恋人関係であっても、お互いの事情はそれぞれが責任を持って向き合うのが自立した状態。

その考え方は間違ってはいないかもしれませんが、「自立すること」ばかり意識が向いてしまうと優しさや配慮の入らない関わり方が生まれることもあります。

「精神的に成熟した女性がいい」と口にする彼氏を信頼していたけれど、その「自立」は恋愛で大切な何かを捨ててはいないか、と気がついた女性は、最終的に別れを選びました。

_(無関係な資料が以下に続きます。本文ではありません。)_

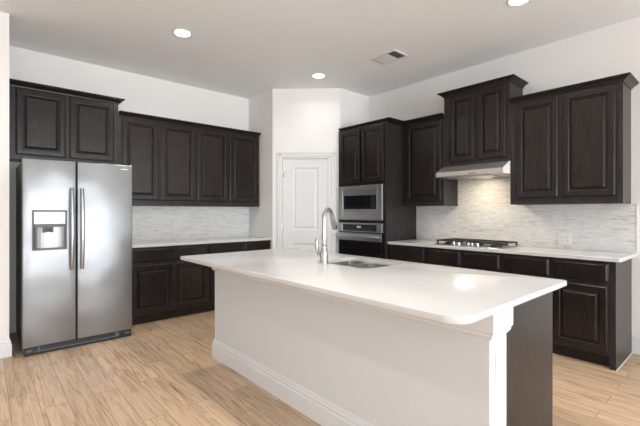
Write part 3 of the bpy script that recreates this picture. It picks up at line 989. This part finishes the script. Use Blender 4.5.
can(-1.19, -1.50, 'round recessed ceiling light nearest the white pantry door', 2, 150)
can(-1.107, -3.94, 'round recessed ceiling light at the top edge of the photo above the right wall', 10)
for x, y in ((-2.98, -3.94), (-4.83, -3.94), (-4.83, -6.4), (-2.98, -6.4), (-1.107, -6.4), (-6.7, -3.94), (-6.7, -6.4), (-4.83, -8.9), (-2.98, -8.9), (-1.107, -8.9)):
    can(x, y, 'round recessed ceiling light outside the photo frame', (11 if y > -5 else 5) if x > -4 else (9 if y > -5 else 3))

vt = thing('ceiling_vent', 'white rectangular louvred air vent in the ceiling', 'vent', (-0.985, -2.488, CH))
bm = bmesh.new()
for (a, b, c, d) in ((-.125, .125, -.17, -.145), (-.125, .125, .145, .17), (-.125, -.10, -.1445, .1445), (.10, .125, -.1445, .1445)):
    bbx(bm, a, b, c, d, -.010, -.0005, .002)
obj('frame', bm, 'white', vt)
bm = bmesh.new(); bx(bm, -.0995, .0995, -.1445, .1445, -.002, -.0005); obj('duct_opening', bm, 'darkgrey', vt)
for k in range(9):
    y = -.128 + k * .032
    bm = bmesh.new()
    tl = 0.010 if k < 3 else -0.010
    rings(bm, [[(-.0995, y - tl, -.0155), (-.0995, y - tl + .003, -.0155), (-.0995, y + tl + .003, -.0025), (-.0995, y + tl, -.0025)],
               [(.0995, y - tl, -.0155), (.0995, y - tl + .003, -.0155), (.0995, y + tl + .003, -.0025), (.0995, y + tl, -.0025)]])
    obj('slat', bm, 'white', vt)

# window frames behind the photographer
def window(i, loc, rz):
    bm = bmesh.new(); ring_frame(bm, -1.05, 1.05, .30, 2.70, -1.0, 1.0, .35, 2.65, .02, -.02, .003)
    bx(bm, -1.0, 1.0, -.012, .012, 1.48, 1.52)
    o = struct('window_%d' % i, bm, 'white'); o.location = loc; o.rotation_euler = (0, 0, rz)
for i, wx in enumerate((-6.9, -4.6, -2.3)): window(i + 1, (wx, ROOM_Y0 - .02, 0), 0)
for i, wy in enumerate((-8.6, -5.6)): window(i + 4, (ROOM_X0 - .02, wy, 0), R(90))
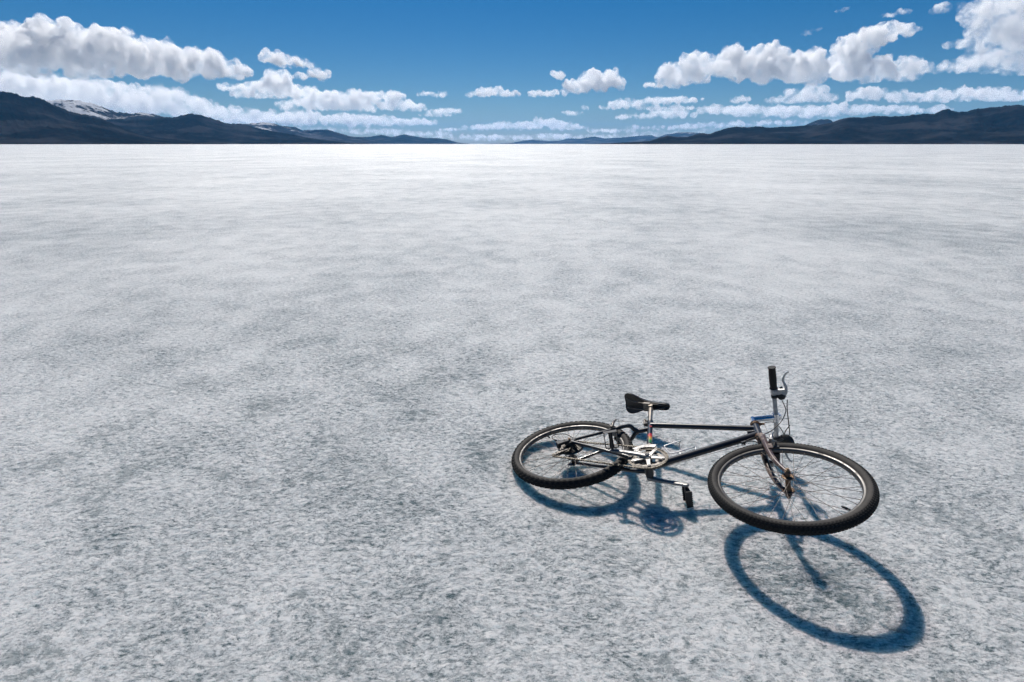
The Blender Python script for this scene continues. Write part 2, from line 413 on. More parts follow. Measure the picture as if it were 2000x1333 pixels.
CL = [
 dict(seed=1, base=158, label='large flat-bottomed white cumulus bank filling the upper left of the sky', lumps=[(-150,95,70,50),(-70,100,80,50),(10,100,70,50),(60,95,45,42),(115,92,38,44),(160,105,50,45),(200,92,48,46),(245,112,48,42),(285,118,55,38),(335,122,55,36),(385,118,40,30),(420,132,45,26),(455,140,30,18)]),
 dict(seed=11, base=196, label='grey-white cloud mass low behind the dark hill at the left edge', lumps=[(-60,165,80,30),(10,168,60,30),(60,178,50,20),(100,170,40,22)], thin=.7),
 dict(seed=12, base=240, label='long pale cloud bank sitting just above the snow-covered mountain at left', lumps=[(110,195,70,30),(150,178,60,30),(180,200,60,30),(230,192,50,32),(280,195,50,30),(330,192,40,20),(300,212,70,22),(370,205,40,20),(400,220,60,18),(450,226,60,16),(520,232,50,10)], thin=.6),
 dict(seed=13, base=136, label='small tilted puffy cloud floating alone above the left cloud bank, on its right', lumps=[(535,112,24,16),(565,120,38,14),(595,128,22,8)]),
 dict(seed=14, base=163, label='tiny round puff hanging just below the small tilted cloud, left of centre', lumps=[(585,150,16,9),(625,146,20,14)]),
 dict(seed=15, base=200, label='heaped white cloud tower directly beneath the small tilted puffy cloud', lumps=[(545,158,30,24),(520,170,40,14),(470,172,40,10),(560,178,50,16),(610,184,45,15),(510,186,50,10)]),
 dict(seed=16, base=222, label='stretched lumpy white cloud left of centre, descending towards the clear sky gap', lumps=[(640,196,45,20),(690,192,40,18),(730,192,34,16),(765,188,26,12),(600,206,60,16),(700,208,70,14),(780,206,36,14),(815,212,22,9)]),
 dict(seed=17, base=252, label='lowest long cloud streak lying on the ridge line left of centre', lumps=[(540,232,70,16),(620,232,70,18),(700,236,70,16),(770,238,50,12),(820,240,36,8),(480,240,50,10)]),
 dict(seed=18, base=194, label='tiny thin isolated cloudlet left of the centre, beside the end of the left clouds', lumps=[(858,185,18,8),(828,184,14,5)], thin=.7),
 dict(seed=19, base=230, label='flat wispy cloud sliver below the tiny isolated cloudlet left of centre', lumps=[(868,218,38,8),(850,226,36,5)], thin=.7),
 dict(seed=20, base=195, label='small flat-based oval cloud alone in the blue at the middle of the sky', lumps=[(955,178,28,13),(990,184,28,9),(925,185,20,7)]),
 dict(seed=2, base=190, label='grey-bellied cumulus standing alone just right of the centre, higher than its neighbours', lumps=[(1160,156,32,22),(1185,158,30,26),(1130,168,32,18),(1090,148,14,11),(1210,165,12,14),(1100,180,25,9),(1060,184,28,9)]),
 dict(seed=3, base=176, label='long dark-based cumulus bank in the upper right of the sky', lumps=[(1320,148,35,26),(1360,128,28,30),(1390,138,40,30),(1430,122,30,32),(1470,128,45,38),(1515,118,36,30),(1530,140,50,34),(1580,130,36,38),(1610,142,30,30),(1278,167,20,8)]),
 dict(seed=4, base=164, label='bulging white cloud with an arm reaching up right, between two big right clouds', lumps=[(1660,100,34,34),(1690,80,36,22),(1730,66,40,18),(1770,57,24,9),(1660,140,40,24),(1700,138,40,26),(1745,138,40,24),(1775,145,20,14)]),
 dict(seed=5, base=152, label='towering white cloud cut off by the top right corner', lumps=[(1900,18,24,16),(1935,25,34,26),(1985,12,46,30),(1965,60,44,26),(2020,60,40,50),(1895,88,34,11),(1935,96,30,13),(1868,130,48,13),(1915,124,40,18),(1960,112,36,22),(2000,122,40,22),(2060,100,40,50)], thin=.55, depth=.4),
 dict(seed=6, base=40, far=13000, label='thin white wisp high at right, above the arm of the bulging cloud', lumps=[(1735,30,14,5),(1765,24,12,6)], thin=.4),
 dict(seed=7, base=30, far=13000, label='small ragged wisp touching the left side of the towering top right cloud', lumps=[(1836,18,16,10)], thin=.4),
 dict(seed=8, base=30, far=13000, label='tiny high wisp at the top right, farthest left of the bright wisps', lumps=[(1640,22,10,3.5),(1652,17,7,3)], thin=.35),
 dict(seed=9, base=75, far=13000, label='faint transparent veil of cloud above the long dark-based bank', lumps=[(1575,65,9,6),(1595,58,12,4)], thin=.12),
 dict(seed=21, base=216, label='broken white cloud layer low right of centre, under the grey-bellied cumulus', lumps=[(1225,203,40,12),(1280,198,35,10),(1330,196,40,8),(1300,212,60,8),(1190,210,22,6)]),
 dict(seed=22, base=228, label='very small pair of puffs low above the far horizon, right of centre', lumps=[(1125,222,20,6),(1105,220,10,5)], thin=.8),
 dict(seed=23, base=218, label='tiny single round puff beside the broken low cloud layer right of centre', lumps=[(1141,212,9,7)], thin=.8),
 dict(seed=24, base=203, label='small lone puff under the long dark-based bank at right', lumps=[(1446,196,18,8)], thin=.8),
 dict(seed=25, base=202, label='grey shower-like cloud hanging below the long dark-based bank at right', lumps=[(1530,196,34,10),(1570,186,30,18),(1590,178,22,18),(1600,192,30,12)], thin=.5),
 dict(seed=26, base=236, label='low row of joined small clouds resting just over the right-hand hills', lumps=[(1320,222,50,12),(1400,216,40,12),(1460,216,40,14),(1520,220,50,14),(1590,218,50,14),(1650,214,50,12),(1710,216,60,10),(1240,228,40,8),(1780,216,60,10)]),
 dict(seed=27, base=206, label='upper row of joined puffy clouds stretching to the right edge above the hills', lumps=[(1690,186,36,14),(1755,188,26,13),(1810,192,40,10),(1860,186,40,14),(1920,186,40,13),(1975,190,40,13),(2040,195,40,12)]),
 dict(seed=28, base=262, far=38000, kind='stuff', name='cloud_bank', lumps=[(940,250,40,8),(985,246,36,10),(1030,246,36,11),(1065,240,26,12),(1100,246,34,11),(1130,250,20,6),(1170,256,30,6),(1210,256,34,6),(880,254,24,5),(1290,250,70,8),(1390,246,70,8),(1480,242,60,8)]),
 dict(seed=29, base=281, far=46000, kind='stuff', name='cloud_bank', lumps=[(900,268,60,7),(980,270,60,9),(1060,268,60,9),(1140,268,60,8),(1220,268,60,7),(1300,266,60,6),(820,262,60,7),(740,258,60,8)], thin=.7),
 dict(seed=30, base=279, far=52000, kind='stuff', name='cloud_bank', lumps=[(560,252,90,8),(700,256,90,8),(830,262,80,8),(900,272,90,7),(1040,272,90,7),(1180,270,90,8),(1320,262,100,9),(1460,254,90,8),(1600,240,90,8)], thin=.28),
]
for c in CL: cloud(**c)
# ------------------------------------------------------------------ bicycle
# bike frame of reference: X forward, Y up through the seat, Z to the rider's right, origin at the bottom bracket
R_B = Matrix(((0.8247321, 0.5352630, -0.1825116), (-0.5366425, 0.8425532, 0.0460310), (0.1784144, 0.0599802, 0.9821256)))
T_B = Vector((0.6650536, 2.2932958, 0.1617340))
bike = bpy.data.objects.new('bicycle', None)
bike.empty_display_size = 0.3
C.objects.link(bike)
bike.location = (T_B.x, T_B.y, 0.0)
bike.rotation_euler = R_B.to_euler()
tag(bike, 'old black mountain bicycle lying on its side on the bare ice', 'bicycle')
OFF = np.array(R_B.transposed() @ Vector((0, 0, T_B.z)))

def V3(*a): return np.array(a, float)
def unit(v): v = np.asarray(v, float); return v / max(np.linalg.norm(v), 1e-12)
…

彼女に何があったのか、彼氏の姿に何を見たのか、お伝えします。

「依存はふたりをダメにする」という共通の認識

楓さんは31歳、勤務するガス会社では営業として飛び回り、しっかりと売上も上げているといいます。

付き合って一年になる彼氏は、業種は違えど同じ営業職で、普段から悩みを相談したりミスの改善を提案してもらったり「頼れる人」でした。

「知り合ったのは合コンで、彼のほうから告白されてお付き合いすることになりました。

過去の恋愛の話で、自分がしっかりしているせいか依存してくる女性が多く、『心が自立していない女性は自分に責任を持たないから付き合うのが大変』と漏らしていたのは覚えています」

自分の不安をこちらに解消させようとしたり、本音を言わないのにこちらが汲まないとふてくされたり、そんな人の「扱いづらさ」は自分の恋愛でも経験したと話す楓さんは、「自分のことは自分で解決する」のが大人の自立だと思っていました。

そのうえで好きな人に何も負わせないのが当たり前と考えており、その価値観が「精神的に成熟した女性がいい」と口にする男性には「自分と相性がいい」と映り、好意が生まれたのではと想像しています。

「依存は、自分だけじゃなくて相手もダメにするよね」とふたりはよく話し、実際に交際が始まってからも、自分の問題を相手に押し付けない姿勢を大切にしていたと楓さんは思っていました。